SACRAMENTO- On Wednesday, California Superintendent of Public Instruction Tom Torlakson spoke before the CA Assembly Education Committee, joining the coalition of education, parent and student organizations, teachers and professors across the State supporting November passage of the Children’s Education and Health Care Protection Act (CEHCPA).
Speaking before the Committee, Supt. Torlakson recalled the devastation of the Great Recession, and explained that the initiative would “…prevent more cuts of that kind [and] derailment of gains, including Class Size Reduction, Computers and Summer Programs, and with them a sense of new optimism and hope” he testified.
Mt. Diablo Unified School District teacher Dan Reynolds offered compelling testimony of the affects of the Great Recession on the 30,000 student district. “Between 2009 and 2012 alone there were about $59 million in cuts. Budget chaos caused hundreds of preliminary pink slips [layoff notices] to go out in my district – over 600 in the 2008-2009 school year alone.”
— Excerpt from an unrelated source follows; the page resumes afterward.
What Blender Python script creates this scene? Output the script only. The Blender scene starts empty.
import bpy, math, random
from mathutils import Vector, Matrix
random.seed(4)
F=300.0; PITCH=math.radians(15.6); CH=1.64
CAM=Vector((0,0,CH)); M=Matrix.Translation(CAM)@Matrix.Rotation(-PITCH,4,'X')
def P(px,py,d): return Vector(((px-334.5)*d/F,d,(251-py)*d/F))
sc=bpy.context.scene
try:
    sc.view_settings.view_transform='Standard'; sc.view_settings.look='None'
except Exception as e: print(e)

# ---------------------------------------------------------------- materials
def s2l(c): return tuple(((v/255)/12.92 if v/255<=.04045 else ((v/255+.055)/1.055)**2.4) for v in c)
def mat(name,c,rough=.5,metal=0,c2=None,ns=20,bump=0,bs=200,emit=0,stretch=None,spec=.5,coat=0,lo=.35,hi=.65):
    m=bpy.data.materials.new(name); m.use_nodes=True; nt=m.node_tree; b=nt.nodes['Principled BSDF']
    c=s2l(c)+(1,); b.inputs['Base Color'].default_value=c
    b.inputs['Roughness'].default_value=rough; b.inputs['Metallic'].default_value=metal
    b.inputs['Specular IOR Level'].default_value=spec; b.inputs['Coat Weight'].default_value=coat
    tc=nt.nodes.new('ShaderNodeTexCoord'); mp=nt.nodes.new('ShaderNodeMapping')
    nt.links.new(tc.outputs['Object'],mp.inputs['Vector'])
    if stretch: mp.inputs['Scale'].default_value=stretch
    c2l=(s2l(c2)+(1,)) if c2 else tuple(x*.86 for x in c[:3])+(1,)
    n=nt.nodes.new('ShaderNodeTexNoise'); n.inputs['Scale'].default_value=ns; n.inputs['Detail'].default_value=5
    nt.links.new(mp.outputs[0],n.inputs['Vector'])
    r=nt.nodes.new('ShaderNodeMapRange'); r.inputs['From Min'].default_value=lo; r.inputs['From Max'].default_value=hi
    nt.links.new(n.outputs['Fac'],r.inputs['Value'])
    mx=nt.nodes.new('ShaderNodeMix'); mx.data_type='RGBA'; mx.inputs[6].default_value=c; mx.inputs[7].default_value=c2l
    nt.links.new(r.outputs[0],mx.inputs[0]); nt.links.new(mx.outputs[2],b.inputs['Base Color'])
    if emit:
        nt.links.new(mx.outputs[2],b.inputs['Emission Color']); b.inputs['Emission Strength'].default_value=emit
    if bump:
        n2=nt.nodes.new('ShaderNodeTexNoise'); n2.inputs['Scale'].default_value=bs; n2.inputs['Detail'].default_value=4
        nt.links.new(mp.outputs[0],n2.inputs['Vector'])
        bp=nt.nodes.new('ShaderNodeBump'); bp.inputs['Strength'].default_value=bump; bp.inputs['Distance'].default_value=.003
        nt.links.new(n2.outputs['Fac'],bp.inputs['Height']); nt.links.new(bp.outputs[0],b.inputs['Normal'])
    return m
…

Reynolds offered up another painful product of 56 billion in education cuts- the current lack of teaching prospects throughout California. “It created lasting job market turmoil and uncertainties that have now fueled the current teacher shortage as discouraged educators went elsewhere or left the profession” he said.
Over 200 teachers were laid off, among them 60 elementary and 24 special needs teachers. 23 school librarians lost their jobs as school libraries were shuttered. Intervention specialists in reading and math were also eliminated, with classified staff that supported those programs. Program cuts experienced in Mt. Diablo were replicated in districts throughout California.
CEHCPA couldn’t come at a better time for our students and communities across California. Previous cuts substantially damaged public education, health care and other critical services. Our students, schools and colleges can’t afford to go back to those years of devastating budget cuts, when children of greatest need were hurt the most.